Betapa kalkulasi ini membutuhkan perencanaan matang. Bukan hanya analisis potensi, tapi juga manajemen pengelolaan yang harus berbuah kesejahteraan rakyat Indonesia. Karena eksplorasi potensi laut yang tidak menyejahterakan rakyat Indonesia tentu saja berlawanan dengan konstitusi negara.
Ekonomi Maritim dan Politik
William Arthur Lewis dalam bukunya berjudul The Principles of Economic Planning: A Study Prepared for the Fabian Society (1951), mengatakan, perencanaan pembangunan disusun berdasar kerangka pemikiran filosofi mengenai bagaimana pembangunan berlangsung; hanya sebagian merupakan aplikasi ekonomi, sedangkan bagian lainnya merupakan kompromi politik.
Maritim sebagai komoditas politik Pemerintahan Jokowi tentu saja berimplikasi pada olah implementasi Ekonomi Maritim. Bila rakyat dapat dimakmurkan dengan eksplorasi sumberdaya laut, berarti Ekonomi Maritim menemukan kulminasinya sebagai titik tumpu penting kesejahteraan, juga keberhasilan kepemimpinan Jokowi.

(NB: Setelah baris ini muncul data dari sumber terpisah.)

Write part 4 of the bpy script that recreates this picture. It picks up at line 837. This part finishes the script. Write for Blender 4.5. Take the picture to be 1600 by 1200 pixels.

Keduanya lantas manunggal dan linier dengan pergerakan zaman dan upaya membersamai zaman yang tidak melawan kodrat.
Banyak sekali kebijakan pemerintah yang harus lahir untuk mendukung berhasilnya Ekonomi Maritim. Menyelamatkan potensi laut dari praktik ilegal, mendandani problem birokrasi yang telanjur kompleks, hingga memudahkan proses investasi adalah sekelumit beban politik Kabinet Kerja yang tentu, berimplikasi pada sukses atau tidaknya kepemimpinan nasional kali ini.
Bagaimana pun, Indonesia patut bersyukur lantaran laut tidak lagi dibelakangi. Kini laut adalah masa depan, lantaran sejarah dan kodratnya memang begitu.
Mengutip sambutan Prof Ginandjar Kartasasmita dalam buku Bappenas dalam Sejarah Perencanaan Pembangunan Indonesia 1945-2025 (2012), paradigma pembangunan senantiasa berubah-ubah, bahkan kerap berulang, karena paradigma memang tidak mengenal dimensi waktu. Namun, tujuan pembangunan pada dasarnya tetap, yakni memakmurkan bangsa dalam keadilan.
Mari menyambut era maritim dengan sepenuh hati untuk kemakmuran Bangsa Indonesia.